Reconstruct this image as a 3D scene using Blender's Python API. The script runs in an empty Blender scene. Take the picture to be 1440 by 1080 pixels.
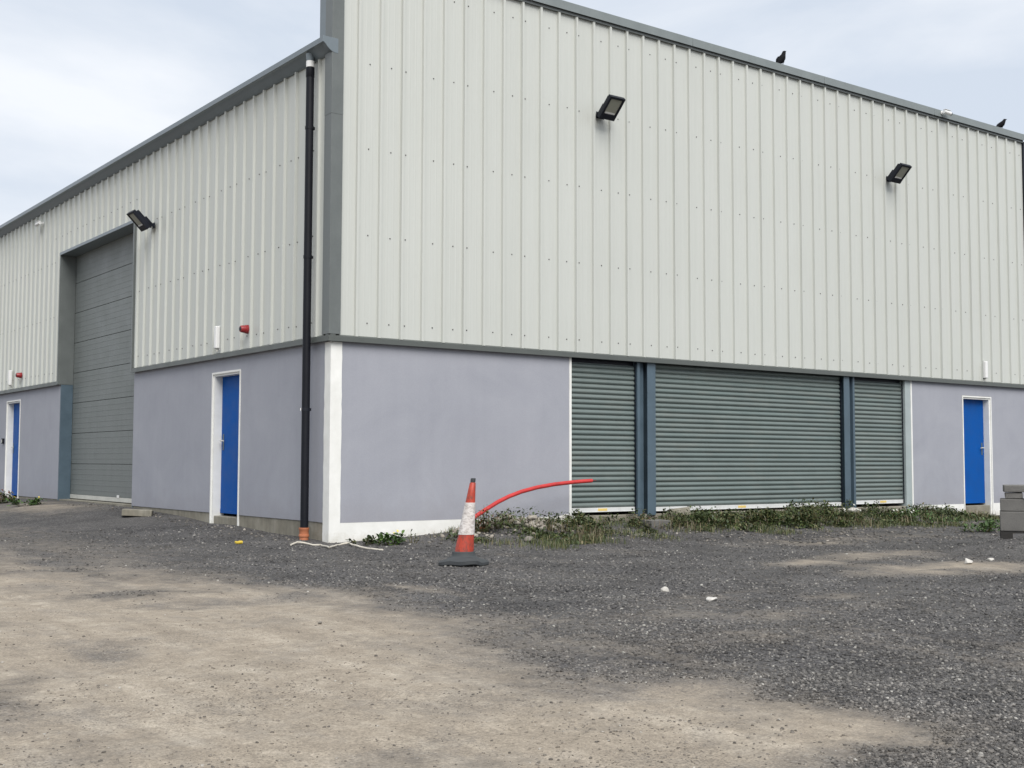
import bpy, bmesh, math, random
import numpy as np
from mathutils import Vector, Matrix
random.seed(7); rng = np.random.default_rng(7)
SC = bpy.context.scene; COL = SC.collection

# ---------------------------------------------------------------- camera
CX, CY, CZ = -7.3754, -13.8184, 1.05
YAW, PITCH, ROLL, FPX = 0.63776, 0.063748, 0.002916, 1722.83      # focal in pixels of a 1440-wide frame
F = Vector((math.sin(YAW)*math.cos(PITCH), math.cos(YAW)*math.cos(PITCH), math.sin(PITCH)))
R0 = Vector((math.cos(YAW), -math.sin(YAW), 0)); U0 = R0.cross(F)
RR = R0*math.cos(ROLL) + U0*math.sin(ROLL); UU = -R0*math.sin(ROLL) + U0*math.cos(ROLL)
cam = bpy.data.cameras.new('camera'); co = bpy.data.objects.new('camera', cam); COL.objects.link(co)
co.matrix_world = Matrix(((RR.x, UU.x, -F.x, CX), (RR.y, UU.y, -F.y, CY), (RR.z, UU.z, -F.z, CZ), (0, 0, 0, 1)))
cam.sensor_width = 36; cam.lens = FPX/1440*36; cam.clip_end = 2000; cam.clip_start = .05
SC.camera = co

# ---------------------------------------------------------------- sky and sun (bright overcast)
SUN_EL, SUN_AZ = math.radians(46), math.radians(-159)               # azimuth of the sun, from +Y towards +X
w = bpy.data.worlds.new('World'); SC.world = w; w.use_nodes = True
nt = w.node_tree; nt.nodes.clear(); N = nt.nodes.new; L = nt.links.new
out = N('ShaderNodeOutputWorld'); bg = N('ShaderNodeBackground'); L(bg.outputs[0], out.inputs[0])
sky = N('ShaderNodeTexSky'); sky.sky_type = 'NISHITA'; sky.sun_disc = False
sky.sun_elevation = SUN_EL; sky.sun_rotation = SUN_AZ; sky.dust_density = 2.0
tc = N('ShaderNodeTexCoord'); mp = N('ShaderNodeMapping'); mp.inputs['Scale'].default_value = (1.6, 1.6, 5.0)
mp.inputs['Location'].default_value = (.35, 1.1, .2)
L(tc.outputs['Generated'], mp.inputs[0])
nz = N('ShaderNodeTexNoise'); nz.inputs['Scale'].default_value = 1.5; nz.inputs['Detail'].default_value = 7; nz.inputs['Roughness'].default_value = .52
nz.inputs['Distortion'].default_value = .3
L(mp.outputs[0], nz.inputs['Vector'])
cr = N('ShaderNodeValToRGB'); e = cr.color_ramp.elements
e[0].position = .36; e[0].color = (6.2, 6.85, 7.8, 1)                # thinner, bluer cloud
e[1].position = .62; e[1].color = (8.7, 8.95, 9.35, 1)                # thick white cloud
L(nz.outputs['Fac'], cr.inputs[0])
mx = N('ShaderNodeMix'); mx.data_type = 'RGBA'; mx.inputs['Factor'].default_value = .92
L(sky.outputs[0], mx.inputs[6]); L(cr.outputs[0], mx.inputs[7])
L(mx.outputs[2], bg.inputs[0]); bg.inputs[1].default_value = .086
sun = bpy.data.lights.new('sun', 'SUN'); so = bpy.data.objects.new('sun', sun); COL.objects.link(so)
sun.energy = 2.6; sun.angle = math.radians(42); sun.color = (1, .965, .92)
sd = Vector((math.sin(SUN_AZ)*math.cos(SUN_EL), math.cos(SUN_AZ)*math.cos(SUN_EL), math.sin(SUN_EL)))
so.rotation_euler = sd.to_track_quat('Z', 'Y').to_euler(); so.location = sd*40
vs = SC.view_settings; vs.view_transform = 'Standard'; vs.look = 'None'; vs.exposure = 0.41; vs.gamma = 1; vs.use_curve_mapping = False

# ---------------------------------------------------------------- picture helpers: where a sight line of the survey meets a plane
def ray(u, v): return F + RR*((u-720)/FPX) + UU*((540-v)/FPX)
def at_depth(u, v, D):
    d = ray(u, v); return Vector((CX, CY, CZ)) + d*D
def at_z(u, v, z):
    d = ray(u, v); return Vector((CX, CY, CZ)) + d*((z-CZ)/d.z)
def at_y(u, v, y):
    d = ray(u, v); return Vector((CX, CY, CZ)) + d*((y-CY)/d.y)

# ---------------------------------------------------------------- node helpers
def mat(name, base=(.5, .5, .5), rough=.6, metal=0, spec=.5):
    m = bpy.data.materials.new(name); m.use_nodes = True
    b = m.node_tree.nodes['Principled BSDF']
    b.inputs['Base Color'].default_value = (*base, 1); b.inputs['Roughness'].default_value = rough
    b.inputs['Metallic'].default_value = metal; b.inputs['Specular IOR Level'].default_value = spec
    return m
class G:
    """small graph builder on one material"""
    def __init__(s, m): s.m = m; s.t = m.node_tree; s.b = s.t.nodes['Principled BSDF']
    def n(s, t, **k):
        x = s.t.nodes.new(t)
        for a, v in k.items(): setattr(x, a, v)
        return x
    def l(s, a, b): s.t.links.new(a, b)
    def obj(s): return s.n('ShaderNodeTexCoord').outputs['Object']
    def pos(s): return s.n('ShaderNodeNewGeometry').outputs['Position']
    def map(s, v, sc=(1, 1, 1), loc=(0, 0, 0)):
        x = s.n('ShaderNodeMapping'); s.l(v, x.inputs[0]); x.inputs['Scale'].default_value = sc; x.inputs['Location'].default_value = loc
        return x.outputs[0]
    def noise(s, v, sc, det=4, rough=.55, dist=0):
        x = s.n('ShaderNodeTexNoise'); s.l(v, x.inputs['Vector']); x.inputs['Scale'].default_value = sc
        x.inputs['Detail'].default_value = det; x.inputs['Roughness'].default_value = rough; x.inputs['Distortion'].default_value = dist
        return x.outputs['Fac']
    def vor(s, v, sc, feat='F1'):
        x = s.n('ShaderNodeTexVoronoi', feature=feat); s.l(v, x.inputs['Vector']); x.inputs['Scale'].default_value = sc
        return x
    def ramp(s, f, *stops):
        x = s.n('ShaderNodeValToRGB'); s.l(f, x.inputs[0]); e = x.color_ramp.elements
        while len(e) < len(stops): e.new(.5)
        for i, (p, c) in enumerate(stops):
            e[i].position = p; e[i].color = (*(c if hasattr(c, '__len__') else (c, c, c)), 1)
        return x.outputs[0]
    def mix(s, f, a, b, blend='MIX'):
        x = s.n('ShaderNodeMix', data_type='RGBA', blend_type=blend)
        for i, v in ((0, f), (6, a), (7, b)):
            if hasattr(v, 'is_linked'): s.l(v, x.inputs[i])
            else: x.inputs[i].default_value = v if i == 0 else ((*v, 1) if hasattr(v, '__len__') else (v, v, v, 1))
        return x.outputs[2]
    def mth(s, op, a, b=0, c=0, clamp=False):
        x = s.n('ShaderNodeMath', operation=op, use_clamp=clamp)
        for i, v in ((0, a), (1, b), (2, c)):
            if hasattr(v, 'is_linked'): s.l(v, x.inputs[i])
            else: x.inputs[i].default_value = v
        return x.outputs[0]
    def z(s, v):
        x = s.n('ShaderNodeSeparateXYZ'); s.l(v, x.inputs[0]); return x.outputs
    def col(s, c): s.l(c, s.b.inputs['Base Color'])
    def rough(s, c): s.l(c, s.b.inputs['Roughness'])
    def bump(s, h, st=.3, d=.01):
        x = s.n('ShaderNodeBump'); s.l(h, x.inputs['Height']); x.inputs['Strength'].default_value = st; x.inputs['Distance'].default_value = d
        s.l(x.outputs[0], s.b.inputs['Normal'])
    def island(s): return s.n('ShaderNodeNewGeometry').outputs['Random Per Island']
    def orand(s): return s.n('ShaderNodeObjectInfo').outputs['Random']

def painted(name, c, rough=.45, var=.12, grime=.0, bump=.06, scale=3.0, metal=0):
    """paint / coated metal with blotches, fine speckle and a little weathering"""
    m = mat(name, c, rough, metal); g = G(m); p = g.pos()
    n1 = g.noise(p, scale, 5, .6); n2 = g.noise(p, scale*14, 3, .6)
    f = g.mth('ADD', g.mth('MULTIPLY', n1, .75), g.mth('MULTIPLY', n2, .25))
    lo = tuple(x*(1-var) for x in c); hi = tuple(min(1, x*(1+var)) for x in c)
    cc = g.ramp(f, (.32, lo), (.68, hi))
    if grime:
        gn = g.ramp(g.noise(g.map(p, (3, 3, .5)), 3.2, 6, .7), (.5, 0.), (.75, 1.))
        cc = g.mix(g.mth('MULTIPLY', gn, grime), cc, tuple(x*.45+.01 for x in c))
    g.col(cc); g.rough(g.ramp(n1, (.3, rough*.8), (.7, min(1, rough*1.2))))
    if bump: g.bump(n2, bump, .004)
    return m

M = {}
# coated steel sheets: pale goosewing grey, faint vertical rain streaks
m = mat('sheet_steel', rough=.42); g = G(m); p = g.pos()
st = g.noise(g.map(p, (9, 9, .22)), 2.2, 6, .65); bl = g.noise(p, .55, 4); fine = g.noise(g.map(p, (40, 40, 1.5)), 2, 3)
f = g.mth('ADD', g.mth('MULTIPLY', st, .5), g.mth('ADD', g.mth('MULTIPLY', bl, .3), g.mth('MULTIPLY', fine, .2)))
c = g.ramp(f, (.3, (.485, .500, .466)), (.5, (.518, .534, .500)), (.72, (.545, .559, .528)))
c = g.mix(g.mth('MULTIPLY', g.orand(), .10), c, (.42, .43, .40))
g.col(c); g.rough(g.ramp(bl, (.3, .36), (.7, .52))); g.bump(bl, .05, .02); M['sheet'] = m
M['drip'] = painted('drip_steel', (.085, .094, .088), .45, .10, .15, .03)
M['flash'] = painted('grey_flashing', (.125, .138, .135), .38, .10, .12, .04)
M['cap'] = painted('grey_capping', (.190, .215, .215), .40, .10, .15, .04)
M['gutter'] = painted('grey_gutter', (.150, .180, .200), .36, .10, .12, .04)
M['steel'] = painted('blue_grey_steel', (.072, .108, .138), .42, .14, .15, .05)
M['sect'] = painted('dark_sectional', (.150, .165, .160), .5, .09, .25, .04, 2.2)
M['alu'] = painted('aluminium_rail', (.50, .50, .46), .45, .12, .25, .04)
M['slat'] = painted('green_grey_slat', (.132, .166, .160), .36, .08, .15, .03)
g = G(M['slat']); c0 = g.b.inputs['Base Color'].links[0].from_socket
c1 = g.mix(g.mth('MULTIPLY', g.orand(), .22), c0, (.20, .215, .20))
c1 = g.mix(g.ramp(g.noise(g.map(g.pos(), (.8, 1, 4)), 2.6, 6, .7), (.52, 0.), (.75, .35)), c1, (.23, .22, .19)); g.col(c1)
M['wbar'] = painted('white_bar', (.62, .63, .62), .45, .08, .3, .03)
M['label'] = painted('yellow_label', (.70, .52, .16), .5, .1, .2, 0)
M['door'] = painted('blue_door', (.001, .074, .31), .55, .10, .06, .03, 4)
M['door'].node_tree.nodes['Principled BSDF'].inputs['Specular IOR Level'].default_value = .15
M['dark'] = painted('dark_metal', (.009, .011, .018), .45, .2, 0, .03)
M['dark'].node_tree.nodes['Principled BSDF'].inputs['Specular IOR Level'].default_value = .3
M['black'] = painted('black_pipe', (.006, .007, .011), .5, .2, .0, .02)
M['black'].node_tree.nodes['Principled BSDF'].inputs['Specular IOR Level'].default_value = .25
M['terra'] = painted('terracotta_socket', (.43, .155, .075), .5, .1, .15, .03)
M['wplastic'] = painted('white_plastic', (.74, .74, .73), .4, .05, .08, .02)
M['red'] = painted('red_duct', (.50, .034, .032), .42, .14, .55, .05, 7)
M['redS'] = painted('red_sounder', (.28, .022, .025), .4, .12, .1, .02)
M['rubber'] = painted('rubber', (.045, .050, .053), .75, .25, .3, .2, 6)
M['screw'] = painted('screw_head', (.085, .085, .08), .5, .1, 0, 0)
M['wood'] = painted('old_wood', (.022, .020, .018), .85, .3, .2, .3, 6)
M['crow'] = painted('crow_feathers', (.006, .006, .008), .85, .3, 0, .1, 30)
M['crow'].node_tree.nodes['Principled BSDF'].inputs['Specular IOR Level'].default_value = .15
M['yflower'] = painted('yellow_petal', (.75, .56, .03), .6, .15, 0, 0, 40)
M['wflower'] = painted('white_petal', (.62, .62, .56), .6, .15, 0, 0, 40)
M['rope'] = painted('white_cable', (.60, .56, .48), .6, .12, .3, .05, 8)
M['can'] = painted('yellow_can', (.55, .40, .04), .35, .2, .2, .05, 20)
M['stem'] = painted('weed_stem', (.10, .085, .03), .7, .25, 0, 0, 20)
M['lens'] = mat('lamp_glass', (.30, .30, .25), .12)
M['lens2'] = mat('dark_lens', (.01, .01, .012), .08)
M['reflect'] = painted('lamp_reflector', (.62, .62, .60), .3, .08, 0, 0)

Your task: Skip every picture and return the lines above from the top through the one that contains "SC.camera = co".

Expected answer:
Reconstruct this image as a 3D scene using Blender's Python API. The script runs in an empty Blender scene. Take the picture to be 1440 by 1080 pixels.
import bpy, bmesh, math, random
import numpy as np
from mathutils import Vector, Matrix
random.seed(7); rng = np.random.default_rng(7)
SC = bpy.context.scene; COL = SC.collection

# ---------------------------------------------------------------- camera
CX, CY, CZ = -7.3754, -13.8184, 1.05
YAW, PITCH, ROLL, FPX = 0.63776, 0.063748, 0.002916, 1722.83      # focal in pixels of a 1440-wide frame
F = Vector((math.sin(YAW)*math.cos(PITCH), math.cos(YAW)*math.cos(PITCH), math.sin(PITCH)))
R0 = Vector((math.cos(YAW), -math.sin(YAW), 0)); U0 = R0.cross(F)
RR = R0*math.cos(ROLL) + U0*math.sin(ROLL); UU = -R0*math.sin(ROLL) + U0*math.cos(ROLL)
cam = bpy.data.cameras.new('camera'); co = bpy.data.objects.new('camera', cam); COL.objects.link(co)
co.matrix_world = Matrix(((RR.x, UU.x, -F.x, CX), (RR.y, UU.y, -F.y, CY), (RR.z, UU.z, -F.z, CZ), (0, 0, 0, 1)))
cam.sensor_width = 36; cam.lens = FPX/1440*36; cam.clip_end = 2000; cam.clip_start = .05
SC.camera = co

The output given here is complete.